OIL, DEVELOPMENT, AND THE COLD WAR
BOOK TALK
Participants
SPEAKER: Gregory Brew, Yale University
DISCUSSANT: Ervand Abrahamian, Baruch College, CUNY Graduate Center
MODERATOR: Arang Keshavarzian, New York University
When
December 8, 2022
5-7pm EST
Where
In Person: Richard Ettinghausen Library at the Hagop Kevorkian Center
255 Sullivan Street New York, NY 10012
Zoom: BIT.LY/NYUISI1208
DESCRIPTION
Between 1941 and 1965, Iran developed into the world’s first ‘petro-state,’ where oil represented the bulk of state revenue and supported an industrializing economy, expanding middle class, and powerful administrative and military apparatus.
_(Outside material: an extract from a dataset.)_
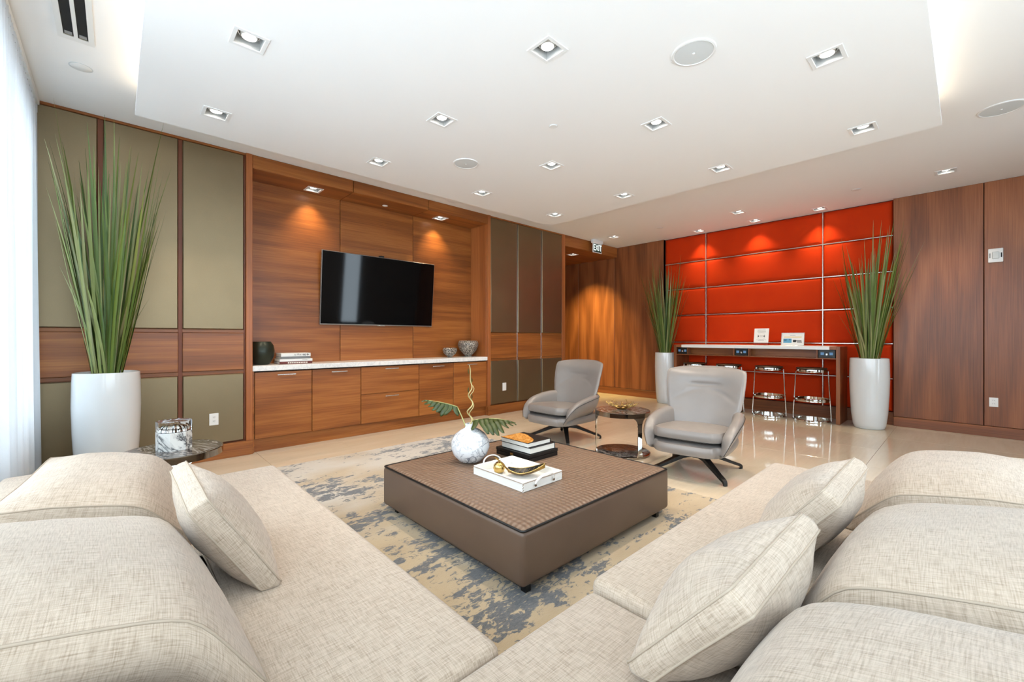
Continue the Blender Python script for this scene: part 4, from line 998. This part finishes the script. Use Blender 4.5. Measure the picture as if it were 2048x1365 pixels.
# ------------------------------------------------------------------ planters with tall grass
def blade_mesh(i):
    rnd = random.Random(100+i); mb = MB(); n = 14; b = rnd.uniform(.0, .11); kink = rnd.uniform(-.03, .03)
    w0 = rnd.uniform(.006, .0105); V = []
    for k in range(n+1):
        f = k/n; w = w0*(1-.15*(1-f)*2 if f < .5 else 1)*(1-f**4)+.0006; y = b*f*f*1.0+kink*math.sin(f*3.1); x = .02*math.sin(f*2.3+i)
        V += [(x-w, y+w*.35, f), (x, y, f), (x+w, y+w*.35, f)]
    mb.add(V, [(k*3+j, k*3+j+1, k*3+4+j, k*3+3+j) for k in range(n) for j in range(2)])
    me = bpy.data.meshes.new('blade'); me.from_pydata(mb.v, [], mb.f); me.polygons.foreach_set('use_smooth', [True]*len(mb.f)); me.materials.append(M['blade']); return me
BL = [blade_mesh(i) for i in range(12)]
def planter(x, y, r, label, hmax, count, seed, spread=1., avoid=()):
    rnd = random.Random(seed); t = thing('potted_grass', label, 'potted plant', (x, y, 0), group='tall grass plants in white pots')
    k = r/.28
    build(MB().lathe([(0, 0), (.20*k, 0), (.212*k, .008), (.232*k, .06), (.255*k, .22), (.272*k, .5), (.279*k, .72), (.275*k, .93), (.27*k, 1.003), (.262*k, 1.005), (.256*k, .995), (.256*k, .97), (0, .97)], (x, y, 0), 64), 'pot', M['pot'], t, smooth=45)
    pb = MB()
    for q in range(150):
        a = rnd.uniform(0, 6.283); rr_ = .25*k*math.sqrt(rnd.random()); s_ = rnd.uniform(.008, .015)
        pb.add([(x+rr_*math.cos(a)+s_*dx, y+rr_*math.sin(a)+s_*dy, .973+s_*.7*dz) for dx, dy, dz in ((1, 0, 0), (0, 1, 0), (-1, 0, 0), (0, -1, 0), (0, 0, 1), (0, 0, -1))], [(0, 1, 4), (1, 2, 4), (2, 3, 4), (3, 0, 4), (1, 0, 5), (2, 1, 5), (3, 2, 5), (0, 3, 5)])
    stuff(build(pb, 'pebbles', M['pebble'], t))
    for q in range(count):
        o = bpy.data.objects.new('blade', rnd.choice(BL)); COL.objects.link(o); o.parent = t
        f = rnd.random(); a = rnd.uniform(0, 6.283); rr_ = (.02+.075*math.sqrt(rnd.random()))*spread
        tilt = math.radians(rnd.uniform(0, 3)+8.5*(rr_/.095)*rnd.uniform(.4, 1.15))*spread
        L_ = hmax*(.98-.42*rnd.random()**.8)*(1-.22*(rr_/.095)*rnd.random())
        if q % 7 == 0: L_ *= .55; tilt *= 1.25
        for dx_, dy_, lim in avoid:      # blades near a wall or curtain stand more upright
            c_ = dx_*math.cos(a)+dy_*math.sin(a); reach = c_*(rr_+L_*math.sin(tilt)+.12)
            if reach > lim: tilt = max(0., math.asin(max(0., min(1., (lim/c_-rr_-.12)/L_))))
        o.location = (rr_*math.cos(a), rr_*math.sin(a), .965); w_ = rnd.uniform(.85, 1.25)
        # lean outward: local +y points outward
        o.rotation_mode = 'XYZ'; o.rotation_euler = (-tilt, rnd.uniform(-.03, .03), a-math.pi/2); o.scale = (w_, 1., L_)
planter(-.05, 5.06, .222, 'tall grass in a white pot beside the sheer curtain', 2.45, 135, 1, 1.05, ((0, 1, .38), (-1, 0, .36)))
planter(7.95, .965, .228, 'tall grass in a white pot right of the bar table', 2.12, 125, 2, 1.2, ((1, 0, .40),))
planter(8.04, 4.12, .2, 'tall grass in a white pot left of the bar table', 2.05, 125, 3, 1.1, ((1, 0, .32),))
# ------------------------------------------------------------------ bar table
b0, b1, by0, by1 = 7.88, 8.436, 1.29, 3.865
t = thing('bar_table', 'long walnut bar table with white top against red wall', 'bar table', ((b0+b1)/2, (by0+by1)/2, 0))
build(MB().rbox(b0, b1, by0, by0+.05, 0, 1.165, .002), 'leg_panel', M['wood_z'], t); build(MB().rbox(b0, b1, by1-.05, by1, 0, 1.165, .002), 'leg_panel', M['wood_z'], t)
build(MB().rbox(b0+.002, b1, by0+.05, by1-.05, 1.118, 1.163, .002), 'top_board', M['wood_y'], t)
build(MB().rbox(b0-.002, b1, by0+.13, by1-.15, 1.116, 1.168, .002), 'white_inlay', M['plastic_white'], t)
build(MB().rbox(b0+.002, b1-.05, by0+.05, by1-.05, .972, .99, .002), 'shelf', M['wood_y'], t)
build(MB().box(b0+.22, b0+.24, by0+.05, by1-.05, .99, 1.118), 'cubby_back', M['wood_y'], t)
for yc, hw_ in ((1.455, .105), (2.66, .10), (3.70, .085)):
    pm = build(MB().rbox(b0+.012, b0+.10, yc-hw_, yc+hw_, .992, 1.114, .002), 'power_module', M['black'], t)
    for s in (-1, 1): build(MB().rbox(b0+.009, b0+.013, yc+s*.055-.022, yc+s*.055+.022, 1.035, 1.075, .001), 'socket', M['socket_blue'], pm)
    build(MB().rbox(b0+.008, b0+.013, yc-.012, yc+.012, 1.03, 1.06, .002), 'button', M['silver'], pm)
    for s in (-1, 1):
        if by0+.06 < yc+s*(hw_+.02) < by1-.06: build(MB().box(b0+.006, b0+.11, yc+s*(hw_+.018)-.009, yc+s*(hw_+.018)+.009, .99, 1.118), 'divider', M['wood_z'], t)
# ------------------------------------------------------------------ bar stools
def stool(label):
    t = thing('bar_stool', label, 'bar stool', (0, 0, 0), group='chrome bar stools under the bar table', local=True)
    build(MB().lathe([(0, .803), (.15, .803), (.19, .806), (.205, .816), (.205, .824), (.195, .832), (0, .834)], (0, 0, 0), 40), 'seat_pad', M['leather_seat'], t, smooth=40)
    build(MB().lathe([(.198, .765), (.211, .765), (.213, .785), (.211, .805), (.198, .805)], (0, 0, 0), 48, cap=False), 'seat_ring', M['chrome'], t, smooth=40)
    build(MB().lathe([(0, .765), (.198, .767), (.198, .80), (0, .80)], (0, 0, 0), 32), 'seat_underside', M['black'], t, smooth=40)
    build(MB().lathe([(.222, .315), (.234, .314), (.236, .335), (.234, .356), (.222, .355), (.222, .315)], (0, 0, 0), 48, cap=False), 'foot_ring', M['chrome'], t, smooth=40)
    build(MB().lathe([(.225, .0), (.25, .0), (.252, .02), (.25, .036), (.238, .038), (.225, .036), (.225, .0)], (0, 0, 0), 48, cap=False), 'base_ring', M['chrome'], t, smooth=40)
    for s in (-1, 1): build(MB().tube([(0, s*.249, .02), (0, s*.2465, .12), (0, s*.210, .785)], .0085, 10), 'leg', M['chrome'], t, smooth=60)
    return t
M['leather_seat'] = plain('dark_brown_seat_leather', srgb(74, 52, 38), .35)
s0 = stool('chrome bar stool nearest the right end of the bar table'); s0.location = (7.96, 1.66, 0)
for yy, lb in ((2.255, 'chrome bar stool second from the right end of the bar table'), (2.89, 'chrome bar stool third from the right, seat showing above the armchair'), (3.49, 'chrome bar stool nearest the left end of the bar table')):
    c = copy_tree(s0); c.location = (7.96, yy, 0); c['label'] = lb
# ------------------------------------------------------------------ signs on the bar
def sign(y, w, h, label, kind):
    x, z = 8.08, 1.1685; th = math.radians(12)
    t = thing('table_sign', label, 'sign', (x, y, z), local=True); t.location = (x, y, z); t.rotation_euler = (0, 0, 0)
    m = Matrix.Rotation(th, 4, 'Y')
    fl_ = .045 if kind == 'a' else .006
    build(MB().rbox(0, .006, -w/2, w/2, fl_, fl_+h, .001).xf(m), 'sheet', M['book_white'], t)
    if kind == 'a':
        build(MB().rbox(-.004, .010, -w/2, w/2, 0.0, .05, .001).xf(m), 'clear_stand', M['acrylic'], t)
    build(MB().rbox(-.03, .09, -w/2*.9, w/2*.9, 0, .005, .001), 'foot', M['acrylic'] if kind == 'a' else M['silver'], t)
    e = -.0008
    def pr(nm, mat, rects):
        q = MB()
        for y0, y1, z0, z1 in rects: q.box(e, e+.0009, -y1, -y0, fl_+z0, fl_+z1)
        build(q.xf(m), nm, mat, t)
    if kind == 'a':
        pr('heading_print', M['ink'], [(-w*.28, w*.28, h*.87, h*.90), (-w*.3, w*.3, h*.78, h*.80), (-w*.26, w*.28, h*.73, h*.75), (-w*.35, w*.35, h*.20, h*.215), (-w*.2, w*.2, h*.15, h*.165)])
        q = MB().tube([(e, .27*w*math.cos(k*.2618), fl_+h*.46+.27*w*math.sin(k*.2618)) for k in range(24)], .0011, 5, True); build(q.xf(m), 'ring_print', M['ink'], t)
        q = MB()
        for s in (-1, 1): q.prism([(s*w*.20, -.022), (s*w*.155, 0), (s*w*.20, .022), (s*w*.235, 0)], -.0006, .0006)
        q.xf(Matrix.Translation((0, 0, fl_+h*.46)) @ Matrix(((0, 0, 1, 0), (1, 0, 0, 0), (0, 1, 0, 0), (0, 0, 0, 1)))); build(q.xf(m), 'mark_print', M['ink_dark'], t)
        pr('text_print', M['ink'], [(-w*.12, w*.12, h*.50, h*.515), (-w*.12, w*.12, h*.455, h*.47), (-w*.12, w*.12, h*.41, h*.425)])
    else:
        fr = MB().rbox(-.004, .008, -w/2-.008, -w/2, 0, h+.012, .001).rbox(-.004, .008, w/2, w/2+.008, 0, h+.012, .001).rbox(-.004, .008, -w/2, w/2, h+.004, h+.012, .001).rbox(-.004, .008, -w/2, w/2, 0, .008, .001)
        build(fr.xf(m), 'frame', M['silver'], t)
        pr('heading_print', M['ink'], [(-w*.12, w*.12, h*.80, h*.83)])
        pr('line_print', M['ink_yellow'], [(-w*.4, w*.4, h*.62, h*.66), (-w*.4, w*.4, h*.70, h*.72)])
        pr('photo_print_blue', M['ink_blue'], [(-w*.42, -w*.04, h*.2, h*.55)])
        pr('photo_print_dark', M['ink_dark'], [(-w*.42, -w*.27, h*.36, h*.5), (-w*.15, -w*.1, h*.42, h*.52), (w*.04, w*.4, h*.33, h*.40), (w*.02, w*.16, h*.26, h*.44), (w*.2, w*.42, h*.24, h*.29)])
sign(2.415, .225, .25, 'upright white printed notice in clear stand on the bar table', 'a')
sign(1.95, .31, .205, 'framed landscape notice with two small pictures on the bar table', 'b')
Drawing on a wide array of archival sources in English and Persian, Petroleum and Progress in Iran illustrates how the Pahlavi petro-state emerged from a confluence of forces–some global, some local. The shah’s particular form of oil-based authoritarianism evolved from interactions with American developmentalists, Iranian technocrats, and major Western oil companies, all against the looming backdrop of the United States’ Cold War policy and the coup d’etat of August 1953. By placing oil at the center of the Cold War narrative, Petroleum and Progress in Iran contextualizes Iran’s slide into petrolic authoritarianism within its relationship to international oil, the global development movement, and the United States.